If hell isn't a place, then it is either everywhere or nowhere.
St. John Chrysostom, St. Augustine and St. Gregory The Great all said that hell is a place, but that its location has not been revealed to us.
Remember that the Church teaches that on the Last Day, the souls of the elect will be reunited with their mortal bodies and that the souls of the damned will also be reunited with their mortal bodies.
The bodies of the damned will be located somewhere, and the place where they are located is Hell.
I think ya’ll insult God saying He would actually punish
someone eternally.
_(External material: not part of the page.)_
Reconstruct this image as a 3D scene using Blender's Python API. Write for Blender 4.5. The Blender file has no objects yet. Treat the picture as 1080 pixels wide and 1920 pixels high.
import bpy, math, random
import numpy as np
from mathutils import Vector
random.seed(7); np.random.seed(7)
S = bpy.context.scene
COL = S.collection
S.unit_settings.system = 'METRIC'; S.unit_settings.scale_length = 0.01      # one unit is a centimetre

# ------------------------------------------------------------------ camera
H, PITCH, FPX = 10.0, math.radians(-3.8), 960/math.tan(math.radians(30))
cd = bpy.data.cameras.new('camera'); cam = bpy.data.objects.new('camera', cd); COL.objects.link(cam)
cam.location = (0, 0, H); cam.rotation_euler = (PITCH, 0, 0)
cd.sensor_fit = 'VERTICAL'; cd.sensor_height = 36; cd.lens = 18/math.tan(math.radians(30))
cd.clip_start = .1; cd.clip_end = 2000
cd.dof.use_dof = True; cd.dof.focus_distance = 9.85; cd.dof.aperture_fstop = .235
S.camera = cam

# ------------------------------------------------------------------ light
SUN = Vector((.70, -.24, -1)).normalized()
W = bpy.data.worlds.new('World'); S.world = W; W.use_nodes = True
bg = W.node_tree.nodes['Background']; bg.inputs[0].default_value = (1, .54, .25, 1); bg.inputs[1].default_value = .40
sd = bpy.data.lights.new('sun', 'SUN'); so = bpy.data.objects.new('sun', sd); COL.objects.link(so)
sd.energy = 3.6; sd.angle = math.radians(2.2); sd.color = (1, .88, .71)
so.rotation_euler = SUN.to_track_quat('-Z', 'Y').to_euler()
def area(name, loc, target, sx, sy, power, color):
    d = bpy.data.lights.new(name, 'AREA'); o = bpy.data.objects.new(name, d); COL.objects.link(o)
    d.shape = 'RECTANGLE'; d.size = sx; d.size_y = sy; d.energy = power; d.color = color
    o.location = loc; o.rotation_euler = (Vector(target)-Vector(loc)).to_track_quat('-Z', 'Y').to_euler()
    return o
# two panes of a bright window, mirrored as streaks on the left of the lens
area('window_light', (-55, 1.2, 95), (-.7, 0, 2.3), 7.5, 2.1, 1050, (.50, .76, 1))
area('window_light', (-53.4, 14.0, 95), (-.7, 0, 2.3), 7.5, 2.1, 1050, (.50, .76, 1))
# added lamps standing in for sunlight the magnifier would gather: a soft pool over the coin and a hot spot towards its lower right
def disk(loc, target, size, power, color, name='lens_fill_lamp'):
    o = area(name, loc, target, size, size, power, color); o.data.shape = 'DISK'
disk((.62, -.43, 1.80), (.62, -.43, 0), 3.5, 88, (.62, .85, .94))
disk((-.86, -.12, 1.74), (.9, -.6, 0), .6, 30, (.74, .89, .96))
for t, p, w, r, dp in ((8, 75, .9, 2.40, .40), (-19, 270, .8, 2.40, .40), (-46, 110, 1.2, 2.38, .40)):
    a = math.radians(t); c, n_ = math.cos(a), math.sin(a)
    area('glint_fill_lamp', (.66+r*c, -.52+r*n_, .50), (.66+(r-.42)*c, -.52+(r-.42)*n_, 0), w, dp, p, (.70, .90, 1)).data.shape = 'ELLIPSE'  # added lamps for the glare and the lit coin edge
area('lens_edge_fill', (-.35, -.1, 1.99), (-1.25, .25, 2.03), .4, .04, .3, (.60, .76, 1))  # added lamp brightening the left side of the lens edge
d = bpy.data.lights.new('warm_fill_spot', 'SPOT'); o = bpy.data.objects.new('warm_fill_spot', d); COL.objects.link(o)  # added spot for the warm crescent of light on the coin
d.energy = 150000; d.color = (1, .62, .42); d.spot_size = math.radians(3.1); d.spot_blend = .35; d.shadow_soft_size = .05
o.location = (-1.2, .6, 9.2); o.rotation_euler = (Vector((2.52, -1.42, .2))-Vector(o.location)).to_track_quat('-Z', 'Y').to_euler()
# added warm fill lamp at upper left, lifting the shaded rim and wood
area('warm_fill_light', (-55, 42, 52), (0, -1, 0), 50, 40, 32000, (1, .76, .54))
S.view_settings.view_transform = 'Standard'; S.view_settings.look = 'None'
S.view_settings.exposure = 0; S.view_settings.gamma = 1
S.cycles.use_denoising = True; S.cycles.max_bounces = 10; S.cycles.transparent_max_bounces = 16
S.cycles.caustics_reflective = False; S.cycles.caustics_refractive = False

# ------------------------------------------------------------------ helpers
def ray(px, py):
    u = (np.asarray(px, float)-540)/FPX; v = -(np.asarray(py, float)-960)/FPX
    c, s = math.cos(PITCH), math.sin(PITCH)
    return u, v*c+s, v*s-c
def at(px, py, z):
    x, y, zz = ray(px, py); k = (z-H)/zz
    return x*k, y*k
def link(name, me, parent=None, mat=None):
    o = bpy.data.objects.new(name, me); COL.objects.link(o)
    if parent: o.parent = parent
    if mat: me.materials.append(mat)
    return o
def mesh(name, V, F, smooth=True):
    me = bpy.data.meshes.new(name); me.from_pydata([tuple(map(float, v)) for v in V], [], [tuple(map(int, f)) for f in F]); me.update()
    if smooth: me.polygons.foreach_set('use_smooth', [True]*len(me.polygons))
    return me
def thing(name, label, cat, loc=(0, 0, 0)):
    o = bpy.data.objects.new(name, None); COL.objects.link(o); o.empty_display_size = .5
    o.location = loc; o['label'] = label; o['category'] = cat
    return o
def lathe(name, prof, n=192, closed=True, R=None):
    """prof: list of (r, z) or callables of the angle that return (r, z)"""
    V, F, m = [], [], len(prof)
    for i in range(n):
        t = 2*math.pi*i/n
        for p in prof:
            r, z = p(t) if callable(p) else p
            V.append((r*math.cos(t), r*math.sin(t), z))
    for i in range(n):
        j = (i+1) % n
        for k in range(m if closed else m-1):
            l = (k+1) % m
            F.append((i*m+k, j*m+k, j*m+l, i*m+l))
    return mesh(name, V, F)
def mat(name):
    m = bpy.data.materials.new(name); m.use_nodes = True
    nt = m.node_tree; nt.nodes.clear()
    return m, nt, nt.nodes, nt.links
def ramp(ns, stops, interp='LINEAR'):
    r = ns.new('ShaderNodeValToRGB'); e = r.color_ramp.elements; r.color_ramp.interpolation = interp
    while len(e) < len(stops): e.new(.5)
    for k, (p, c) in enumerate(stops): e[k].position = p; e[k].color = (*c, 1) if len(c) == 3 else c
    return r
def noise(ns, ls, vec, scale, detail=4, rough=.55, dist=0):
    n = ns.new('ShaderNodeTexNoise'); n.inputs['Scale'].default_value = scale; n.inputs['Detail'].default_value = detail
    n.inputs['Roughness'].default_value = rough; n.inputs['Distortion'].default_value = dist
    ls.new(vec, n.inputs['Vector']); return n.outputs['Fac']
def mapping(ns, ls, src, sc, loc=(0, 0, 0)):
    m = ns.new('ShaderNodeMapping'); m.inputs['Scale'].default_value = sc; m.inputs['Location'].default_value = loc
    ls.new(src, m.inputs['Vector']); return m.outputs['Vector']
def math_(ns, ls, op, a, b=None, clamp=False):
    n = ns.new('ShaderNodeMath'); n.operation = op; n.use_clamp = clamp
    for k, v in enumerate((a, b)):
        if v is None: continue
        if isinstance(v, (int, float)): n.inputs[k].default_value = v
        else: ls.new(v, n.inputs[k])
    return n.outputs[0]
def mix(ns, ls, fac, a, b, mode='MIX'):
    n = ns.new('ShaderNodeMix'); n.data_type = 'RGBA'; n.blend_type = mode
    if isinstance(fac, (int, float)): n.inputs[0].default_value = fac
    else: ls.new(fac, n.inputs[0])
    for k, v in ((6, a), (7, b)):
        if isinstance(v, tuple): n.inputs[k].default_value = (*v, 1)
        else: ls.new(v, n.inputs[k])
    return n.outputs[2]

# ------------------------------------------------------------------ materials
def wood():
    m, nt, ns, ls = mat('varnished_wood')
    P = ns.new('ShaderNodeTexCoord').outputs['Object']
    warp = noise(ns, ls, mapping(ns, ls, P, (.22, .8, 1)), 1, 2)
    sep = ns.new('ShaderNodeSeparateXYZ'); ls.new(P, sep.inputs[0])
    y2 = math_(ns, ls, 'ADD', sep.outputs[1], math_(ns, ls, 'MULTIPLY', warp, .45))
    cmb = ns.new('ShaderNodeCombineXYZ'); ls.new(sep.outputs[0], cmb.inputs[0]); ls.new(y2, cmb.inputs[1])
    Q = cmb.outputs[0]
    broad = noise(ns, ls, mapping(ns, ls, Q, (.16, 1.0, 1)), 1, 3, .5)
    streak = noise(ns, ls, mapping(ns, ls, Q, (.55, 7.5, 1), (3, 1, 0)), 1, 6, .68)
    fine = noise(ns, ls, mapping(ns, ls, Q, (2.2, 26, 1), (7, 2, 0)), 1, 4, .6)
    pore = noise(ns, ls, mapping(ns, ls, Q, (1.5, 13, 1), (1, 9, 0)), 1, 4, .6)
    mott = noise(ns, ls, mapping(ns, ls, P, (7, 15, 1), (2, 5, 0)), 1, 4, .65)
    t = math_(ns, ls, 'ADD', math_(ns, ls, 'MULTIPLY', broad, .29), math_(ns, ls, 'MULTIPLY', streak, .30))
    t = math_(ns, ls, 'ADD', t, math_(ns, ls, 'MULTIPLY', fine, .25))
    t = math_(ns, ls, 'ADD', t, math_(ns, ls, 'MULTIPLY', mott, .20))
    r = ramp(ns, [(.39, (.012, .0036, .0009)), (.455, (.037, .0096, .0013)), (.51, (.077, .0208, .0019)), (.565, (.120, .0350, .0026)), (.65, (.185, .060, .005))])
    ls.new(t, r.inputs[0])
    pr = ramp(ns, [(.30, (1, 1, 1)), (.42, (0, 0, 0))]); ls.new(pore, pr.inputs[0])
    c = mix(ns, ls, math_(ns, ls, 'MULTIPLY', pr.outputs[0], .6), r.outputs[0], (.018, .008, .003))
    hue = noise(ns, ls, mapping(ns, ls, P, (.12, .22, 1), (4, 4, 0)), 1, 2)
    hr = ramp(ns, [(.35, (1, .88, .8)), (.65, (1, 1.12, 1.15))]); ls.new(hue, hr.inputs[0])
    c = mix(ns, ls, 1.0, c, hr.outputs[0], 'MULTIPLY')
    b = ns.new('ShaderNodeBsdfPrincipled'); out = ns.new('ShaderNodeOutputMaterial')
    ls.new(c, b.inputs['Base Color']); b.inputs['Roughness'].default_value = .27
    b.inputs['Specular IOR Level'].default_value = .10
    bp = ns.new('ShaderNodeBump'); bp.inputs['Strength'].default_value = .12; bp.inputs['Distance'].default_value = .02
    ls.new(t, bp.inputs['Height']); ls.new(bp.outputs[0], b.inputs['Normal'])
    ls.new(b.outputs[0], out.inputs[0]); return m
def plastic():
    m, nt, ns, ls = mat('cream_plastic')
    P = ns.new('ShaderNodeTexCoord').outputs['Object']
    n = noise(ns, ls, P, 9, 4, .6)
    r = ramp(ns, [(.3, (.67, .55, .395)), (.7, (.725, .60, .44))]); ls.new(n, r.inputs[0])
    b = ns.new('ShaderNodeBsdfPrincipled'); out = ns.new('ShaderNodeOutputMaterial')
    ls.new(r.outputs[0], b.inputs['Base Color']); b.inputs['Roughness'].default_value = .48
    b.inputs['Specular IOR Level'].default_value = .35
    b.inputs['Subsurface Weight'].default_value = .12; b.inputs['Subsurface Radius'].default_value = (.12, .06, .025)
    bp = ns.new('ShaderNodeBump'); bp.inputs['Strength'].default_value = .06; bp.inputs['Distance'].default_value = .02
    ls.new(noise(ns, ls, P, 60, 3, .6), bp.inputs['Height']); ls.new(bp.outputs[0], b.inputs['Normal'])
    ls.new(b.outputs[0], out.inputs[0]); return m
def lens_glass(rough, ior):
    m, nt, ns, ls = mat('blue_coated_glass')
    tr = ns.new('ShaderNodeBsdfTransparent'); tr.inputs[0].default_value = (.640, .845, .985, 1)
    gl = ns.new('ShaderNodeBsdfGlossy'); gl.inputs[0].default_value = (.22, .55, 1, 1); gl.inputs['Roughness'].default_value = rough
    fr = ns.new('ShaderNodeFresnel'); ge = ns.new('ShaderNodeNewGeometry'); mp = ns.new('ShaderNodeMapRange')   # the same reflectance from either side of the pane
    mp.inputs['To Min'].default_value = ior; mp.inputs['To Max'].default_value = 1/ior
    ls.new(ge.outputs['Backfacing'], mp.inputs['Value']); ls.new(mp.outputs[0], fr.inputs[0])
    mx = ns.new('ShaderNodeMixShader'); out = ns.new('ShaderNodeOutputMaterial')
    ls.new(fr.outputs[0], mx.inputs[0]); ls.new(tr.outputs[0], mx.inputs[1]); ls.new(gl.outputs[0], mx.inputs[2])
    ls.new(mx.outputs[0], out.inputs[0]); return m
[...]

Its at this point you accuse a loving God of injustice and cruelty.
The Catechism says:
1034
Jesus often speaks of “Gehenna,” of “the unquenchable fire” reserved for those who to the end of their lives refuse to believe and be converted, where both soul and body can be lost.614 Jesus solemnly proclaims that he “will send his angels, and they will gather . . . all evil doers, and throw them into the furnace of fire,”615 and that he will pronounce the condemnation: “Depart from me, you cursed, into the eternal fire!”616
614: Cf. Mt 5:22, 29; 10:28; 13:42, 50; Mk 9:43-48.
615: Mt 13:41-42.
616: Mt 25:41.
“Fire” carries with it the idea that it is located somewhere. Physical fire, that is. Spiritual fire? It may or may not have a physical aspect to it.
Again, I would argue that the doctrine of the resurrection implies that the damned will suffer both physical and spiritual fire.
If Christians don’t have Hell, they have no way to scare people enough to believe. The New Testament, and Jesus therein, talk about it as a place of flaming torture, and Jesus doesn’t seem the least bit offended by it.
I think that the poster who questioned Hell being described as a place is questioning the use of a physical term being applied to a metaphysical condition.
I don’t even know if that is the correct terminology. I just clicked on this thread because I was waiting for someone to make fun of Rudy Giuliani for being a Catholic and ask whether or not he was going to Hell.